Wednesday, October 29, 2008

Fixing Health Check - a Simple Recipe


Yesterday I blogged about the Heart and Stroke Foundation's Health Check program's call for proposals to help them review the impact Health Check has had during its ten year lifespan.

In the document, the Heart and Stroke Foundation refers to their "overarching question" that these studies will be meant to answer,

"In what areas does the HC program need to change to be relevant in the current and emerging environment?"
Allow me to save them millions of dollars in grants and redevelopment fees with a simple, succinct answer along with a proposed solution.
In order to be relevant in the current environment Health Check needs to provide an evidence-based means for consumers to evaluate all dietary products in participating marketplaces.
Health Check's current system, evaluating only those products whose parent companies buy their endorsement means that there may be more nutritious alternatives sitting right beside the Health Check items, with Health Check therefore doing little more than misinforming Canadians about what the healthiest choices are. As well, given that Health Check's meagre nutritional criteria only analyze 3 nutritional components per given item means that it ignores literally dozens of other well-established nutritional determinants of health and consequently has many "unintended consequences".

The solution?

At the recent Centre for Science in the Public Interest conference I had the opportunity to sit and chat with Dr. David Katz, the founder of the Overall Nutritional Quality Index system (now renamed NuVal). The system, which I've blogged about before, uses a complex algorithm developed by 12 of the world's leading nutritional scientists (and updated every 2 years), weighting 25 different nutritional determinants of health to spit out a number from 1-100 to indicate the nutritional score of each particular food.

The system's dead-simple to use - higher the number, the healthier the option.

David told me that in order to calculate an ONQI value all they need is a nutrition facts panel and an ingredients list (or a recipe). He also reported that they'd happily work with anyone on the system.

So what could Health Check do to save themselves millions of dollars in evaluation and reformulation along with years of tinkering?

They could scrap their current product-by-product endorsement system, set up some ties and cobranding with NuVal, and become the Canadian licensee of NuVal's robust, evidence-based scoring system.
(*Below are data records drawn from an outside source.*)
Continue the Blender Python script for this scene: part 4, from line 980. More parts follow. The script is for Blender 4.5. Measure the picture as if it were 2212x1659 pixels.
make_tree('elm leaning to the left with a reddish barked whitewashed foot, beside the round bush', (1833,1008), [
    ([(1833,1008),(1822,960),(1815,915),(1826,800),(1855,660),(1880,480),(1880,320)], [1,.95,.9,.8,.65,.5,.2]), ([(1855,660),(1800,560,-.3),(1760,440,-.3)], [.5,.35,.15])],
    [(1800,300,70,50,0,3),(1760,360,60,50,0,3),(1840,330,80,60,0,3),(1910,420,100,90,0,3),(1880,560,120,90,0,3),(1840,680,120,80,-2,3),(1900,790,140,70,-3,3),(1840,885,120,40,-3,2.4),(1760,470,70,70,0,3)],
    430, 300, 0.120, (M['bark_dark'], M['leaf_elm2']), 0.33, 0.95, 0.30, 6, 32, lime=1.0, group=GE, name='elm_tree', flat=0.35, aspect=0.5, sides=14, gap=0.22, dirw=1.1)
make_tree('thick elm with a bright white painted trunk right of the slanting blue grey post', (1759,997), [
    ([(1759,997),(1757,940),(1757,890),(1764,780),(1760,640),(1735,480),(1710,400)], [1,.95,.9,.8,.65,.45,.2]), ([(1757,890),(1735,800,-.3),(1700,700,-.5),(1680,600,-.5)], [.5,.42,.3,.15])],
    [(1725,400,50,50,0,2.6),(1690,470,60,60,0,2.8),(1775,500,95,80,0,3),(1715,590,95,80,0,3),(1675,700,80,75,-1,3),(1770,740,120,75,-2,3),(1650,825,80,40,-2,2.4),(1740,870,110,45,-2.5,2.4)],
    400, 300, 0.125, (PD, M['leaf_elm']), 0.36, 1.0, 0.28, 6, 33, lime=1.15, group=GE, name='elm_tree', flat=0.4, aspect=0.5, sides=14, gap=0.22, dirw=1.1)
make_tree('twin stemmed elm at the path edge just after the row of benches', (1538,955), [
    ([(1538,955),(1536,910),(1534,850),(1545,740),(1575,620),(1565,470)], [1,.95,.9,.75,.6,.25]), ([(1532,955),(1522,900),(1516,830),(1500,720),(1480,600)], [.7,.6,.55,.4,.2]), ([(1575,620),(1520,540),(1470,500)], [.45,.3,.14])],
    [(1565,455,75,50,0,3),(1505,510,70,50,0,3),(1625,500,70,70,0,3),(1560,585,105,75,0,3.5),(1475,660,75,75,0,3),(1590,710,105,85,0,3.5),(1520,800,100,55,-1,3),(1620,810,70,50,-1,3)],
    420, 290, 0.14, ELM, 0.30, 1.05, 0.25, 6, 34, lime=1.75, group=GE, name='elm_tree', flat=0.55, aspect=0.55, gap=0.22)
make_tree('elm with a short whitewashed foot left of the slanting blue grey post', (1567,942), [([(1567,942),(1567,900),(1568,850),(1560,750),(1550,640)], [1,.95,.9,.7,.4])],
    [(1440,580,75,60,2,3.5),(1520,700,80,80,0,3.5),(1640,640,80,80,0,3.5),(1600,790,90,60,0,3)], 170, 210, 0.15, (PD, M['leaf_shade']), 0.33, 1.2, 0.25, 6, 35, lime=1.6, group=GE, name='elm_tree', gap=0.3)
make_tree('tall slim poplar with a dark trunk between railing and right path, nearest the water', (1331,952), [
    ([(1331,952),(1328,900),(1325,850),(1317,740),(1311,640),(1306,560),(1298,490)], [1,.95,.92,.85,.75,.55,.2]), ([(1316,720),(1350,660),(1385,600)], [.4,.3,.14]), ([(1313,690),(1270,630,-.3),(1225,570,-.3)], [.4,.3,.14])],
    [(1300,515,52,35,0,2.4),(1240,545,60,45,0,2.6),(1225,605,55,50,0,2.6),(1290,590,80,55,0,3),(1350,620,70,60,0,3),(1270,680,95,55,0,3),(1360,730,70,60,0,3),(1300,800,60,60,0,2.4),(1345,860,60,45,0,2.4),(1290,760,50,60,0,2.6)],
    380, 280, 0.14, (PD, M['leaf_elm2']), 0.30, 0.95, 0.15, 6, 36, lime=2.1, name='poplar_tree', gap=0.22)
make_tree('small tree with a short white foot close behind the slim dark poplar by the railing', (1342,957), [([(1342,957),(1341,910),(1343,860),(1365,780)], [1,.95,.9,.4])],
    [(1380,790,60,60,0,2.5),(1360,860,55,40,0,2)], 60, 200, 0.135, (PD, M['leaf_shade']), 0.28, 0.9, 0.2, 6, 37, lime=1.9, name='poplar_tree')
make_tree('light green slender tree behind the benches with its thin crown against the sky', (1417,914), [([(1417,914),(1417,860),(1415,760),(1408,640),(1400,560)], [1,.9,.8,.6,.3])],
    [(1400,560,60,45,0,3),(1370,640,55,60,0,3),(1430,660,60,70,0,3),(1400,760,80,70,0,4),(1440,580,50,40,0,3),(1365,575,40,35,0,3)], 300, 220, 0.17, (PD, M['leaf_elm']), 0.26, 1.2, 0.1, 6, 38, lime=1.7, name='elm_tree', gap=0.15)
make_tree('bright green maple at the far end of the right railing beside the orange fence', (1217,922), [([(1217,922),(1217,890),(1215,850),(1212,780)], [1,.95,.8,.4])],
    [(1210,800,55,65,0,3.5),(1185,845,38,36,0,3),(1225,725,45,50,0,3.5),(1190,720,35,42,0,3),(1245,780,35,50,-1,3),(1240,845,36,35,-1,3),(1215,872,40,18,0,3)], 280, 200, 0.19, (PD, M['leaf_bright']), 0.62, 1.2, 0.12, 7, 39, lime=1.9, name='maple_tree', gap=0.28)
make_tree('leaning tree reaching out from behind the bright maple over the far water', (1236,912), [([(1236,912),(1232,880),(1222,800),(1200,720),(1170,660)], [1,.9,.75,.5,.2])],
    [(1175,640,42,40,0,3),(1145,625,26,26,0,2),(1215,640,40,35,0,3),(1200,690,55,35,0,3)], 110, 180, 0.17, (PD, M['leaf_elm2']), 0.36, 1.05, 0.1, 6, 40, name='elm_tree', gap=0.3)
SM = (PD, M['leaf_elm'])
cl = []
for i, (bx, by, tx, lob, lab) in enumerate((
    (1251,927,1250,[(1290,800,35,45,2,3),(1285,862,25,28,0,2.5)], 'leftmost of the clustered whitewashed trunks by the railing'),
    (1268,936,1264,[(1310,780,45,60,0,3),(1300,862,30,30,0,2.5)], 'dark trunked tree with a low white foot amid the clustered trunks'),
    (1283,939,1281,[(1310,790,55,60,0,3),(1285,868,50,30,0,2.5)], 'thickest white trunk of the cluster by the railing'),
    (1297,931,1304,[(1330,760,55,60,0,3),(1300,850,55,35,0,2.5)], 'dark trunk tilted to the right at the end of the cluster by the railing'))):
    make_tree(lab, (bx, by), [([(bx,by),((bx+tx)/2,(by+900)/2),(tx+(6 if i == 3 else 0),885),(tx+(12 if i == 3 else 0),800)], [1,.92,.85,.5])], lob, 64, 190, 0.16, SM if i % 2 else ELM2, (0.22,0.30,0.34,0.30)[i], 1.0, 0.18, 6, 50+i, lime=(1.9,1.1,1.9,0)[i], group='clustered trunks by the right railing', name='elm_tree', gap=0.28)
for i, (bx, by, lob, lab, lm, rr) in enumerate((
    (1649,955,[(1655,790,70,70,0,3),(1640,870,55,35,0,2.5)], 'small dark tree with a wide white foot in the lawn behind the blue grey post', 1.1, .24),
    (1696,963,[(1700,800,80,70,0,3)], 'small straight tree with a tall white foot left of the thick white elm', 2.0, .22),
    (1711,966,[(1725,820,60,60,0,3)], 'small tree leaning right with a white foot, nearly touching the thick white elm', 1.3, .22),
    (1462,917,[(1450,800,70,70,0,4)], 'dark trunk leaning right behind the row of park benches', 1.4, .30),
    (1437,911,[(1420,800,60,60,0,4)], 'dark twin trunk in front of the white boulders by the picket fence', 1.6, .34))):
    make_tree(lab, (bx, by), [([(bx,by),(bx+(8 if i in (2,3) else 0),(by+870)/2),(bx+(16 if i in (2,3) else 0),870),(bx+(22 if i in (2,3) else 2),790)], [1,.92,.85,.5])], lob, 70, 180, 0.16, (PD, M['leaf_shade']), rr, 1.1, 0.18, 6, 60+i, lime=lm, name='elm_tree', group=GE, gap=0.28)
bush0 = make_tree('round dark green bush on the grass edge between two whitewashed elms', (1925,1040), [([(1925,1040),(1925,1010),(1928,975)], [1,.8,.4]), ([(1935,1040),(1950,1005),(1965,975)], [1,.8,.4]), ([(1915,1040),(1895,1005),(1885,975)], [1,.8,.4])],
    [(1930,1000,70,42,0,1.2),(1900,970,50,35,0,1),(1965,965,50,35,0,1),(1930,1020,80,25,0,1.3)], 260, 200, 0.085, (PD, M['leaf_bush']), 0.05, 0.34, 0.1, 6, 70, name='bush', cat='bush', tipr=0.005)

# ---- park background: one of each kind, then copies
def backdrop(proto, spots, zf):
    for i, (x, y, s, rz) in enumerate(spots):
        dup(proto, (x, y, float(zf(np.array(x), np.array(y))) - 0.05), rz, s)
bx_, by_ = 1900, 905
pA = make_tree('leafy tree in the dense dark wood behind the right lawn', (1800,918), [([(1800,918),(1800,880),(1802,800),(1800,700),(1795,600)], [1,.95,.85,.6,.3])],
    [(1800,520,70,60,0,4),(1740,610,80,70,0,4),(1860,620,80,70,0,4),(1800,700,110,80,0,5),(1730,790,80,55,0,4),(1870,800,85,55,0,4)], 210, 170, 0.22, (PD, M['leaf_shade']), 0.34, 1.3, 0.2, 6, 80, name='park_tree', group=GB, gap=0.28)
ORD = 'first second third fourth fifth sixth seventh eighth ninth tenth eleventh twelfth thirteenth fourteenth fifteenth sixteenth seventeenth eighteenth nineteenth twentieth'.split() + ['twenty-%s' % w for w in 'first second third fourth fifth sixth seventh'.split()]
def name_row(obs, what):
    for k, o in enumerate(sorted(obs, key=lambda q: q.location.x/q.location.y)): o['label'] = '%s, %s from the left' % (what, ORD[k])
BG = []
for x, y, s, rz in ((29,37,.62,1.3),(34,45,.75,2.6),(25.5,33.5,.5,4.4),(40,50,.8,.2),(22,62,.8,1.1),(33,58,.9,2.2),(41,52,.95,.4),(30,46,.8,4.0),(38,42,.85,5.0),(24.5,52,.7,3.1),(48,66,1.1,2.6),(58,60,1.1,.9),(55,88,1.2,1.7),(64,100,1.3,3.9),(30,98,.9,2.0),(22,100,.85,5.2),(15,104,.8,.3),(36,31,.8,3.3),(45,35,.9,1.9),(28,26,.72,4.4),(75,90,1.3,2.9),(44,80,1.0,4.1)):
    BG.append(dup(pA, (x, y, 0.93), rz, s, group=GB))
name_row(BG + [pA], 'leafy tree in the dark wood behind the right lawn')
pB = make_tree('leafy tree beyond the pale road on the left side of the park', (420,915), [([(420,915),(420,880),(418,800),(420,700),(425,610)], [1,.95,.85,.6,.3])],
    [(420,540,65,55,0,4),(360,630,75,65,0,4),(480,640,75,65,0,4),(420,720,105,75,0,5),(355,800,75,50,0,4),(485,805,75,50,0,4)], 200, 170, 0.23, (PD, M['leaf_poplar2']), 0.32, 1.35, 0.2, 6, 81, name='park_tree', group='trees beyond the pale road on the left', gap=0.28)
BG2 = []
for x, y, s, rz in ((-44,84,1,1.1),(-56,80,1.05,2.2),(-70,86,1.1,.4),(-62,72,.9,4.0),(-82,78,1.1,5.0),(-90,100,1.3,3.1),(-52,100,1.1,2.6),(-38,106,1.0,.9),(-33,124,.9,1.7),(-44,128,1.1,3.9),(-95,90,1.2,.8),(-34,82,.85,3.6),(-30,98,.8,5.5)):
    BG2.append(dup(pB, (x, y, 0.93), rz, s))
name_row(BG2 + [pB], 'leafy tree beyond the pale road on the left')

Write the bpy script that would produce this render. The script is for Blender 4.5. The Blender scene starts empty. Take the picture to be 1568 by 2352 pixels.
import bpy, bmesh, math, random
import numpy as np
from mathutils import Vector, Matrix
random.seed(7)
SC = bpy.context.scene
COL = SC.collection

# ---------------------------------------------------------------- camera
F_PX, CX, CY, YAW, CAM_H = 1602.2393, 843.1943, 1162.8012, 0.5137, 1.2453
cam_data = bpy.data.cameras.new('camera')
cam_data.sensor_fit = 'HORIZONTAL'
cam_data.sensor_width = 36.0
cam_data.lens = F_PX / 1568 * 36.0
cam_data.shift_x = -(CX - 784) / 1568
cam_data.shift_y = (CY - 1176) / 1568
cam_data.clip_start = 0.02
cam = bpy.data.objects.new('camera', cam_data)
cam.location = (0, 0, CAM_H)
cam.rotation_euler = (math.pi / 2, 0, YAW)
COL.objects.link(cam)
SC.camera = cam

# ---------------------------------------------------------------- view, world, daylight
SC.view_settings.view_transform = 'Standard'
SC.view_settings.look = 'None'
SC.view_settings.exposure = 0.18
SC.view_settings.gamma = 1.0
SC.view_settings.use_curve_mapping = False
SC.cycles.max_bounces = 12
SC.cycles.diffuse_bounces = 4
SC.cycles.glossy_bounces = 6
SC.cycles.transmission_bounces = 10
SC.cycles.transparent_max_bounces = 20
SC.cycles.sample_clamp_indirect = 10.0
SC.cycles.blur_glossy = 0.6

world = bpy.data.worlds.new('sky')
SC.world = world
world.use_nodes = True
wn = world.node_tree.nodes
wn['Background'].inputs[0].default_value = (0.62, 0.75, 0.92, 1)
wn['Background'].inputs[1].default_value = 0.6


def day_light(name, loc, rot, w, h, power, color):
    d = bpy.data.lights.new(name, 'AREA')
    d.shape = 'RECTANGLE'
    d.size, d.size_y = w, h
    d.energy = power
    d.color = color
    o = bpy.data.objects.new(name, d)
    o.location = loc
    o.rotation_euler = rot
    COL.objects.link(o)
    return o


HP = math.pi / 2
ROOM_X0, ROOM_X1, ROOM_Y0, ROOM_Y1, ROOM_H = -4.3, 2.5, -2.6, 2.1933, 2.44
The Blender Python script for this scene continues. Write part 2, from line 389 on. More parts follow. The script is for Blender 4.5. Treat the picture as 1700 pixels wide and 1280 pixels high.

They could then use their influence and marketplace savvy to sell the program to supermarket chains, (which would be required to score every item up for sale) restaurants, (again, every item gets a score) and industrial food service providers (ditto).

What's in it for NuVal of course is the promotion of their brand by the Heart and Stroke Foundation, which aside from their involvement with Health Check, is a trusted, health-related non-profit organization. What's in it for Health Check of course is the establishment of credibility - credibility they've strained even further this past year by sticking their heads in the sand and digging their heels in against the quite clearly necessary from the ground up overhaul they require to truly be considered nutritionally relevant.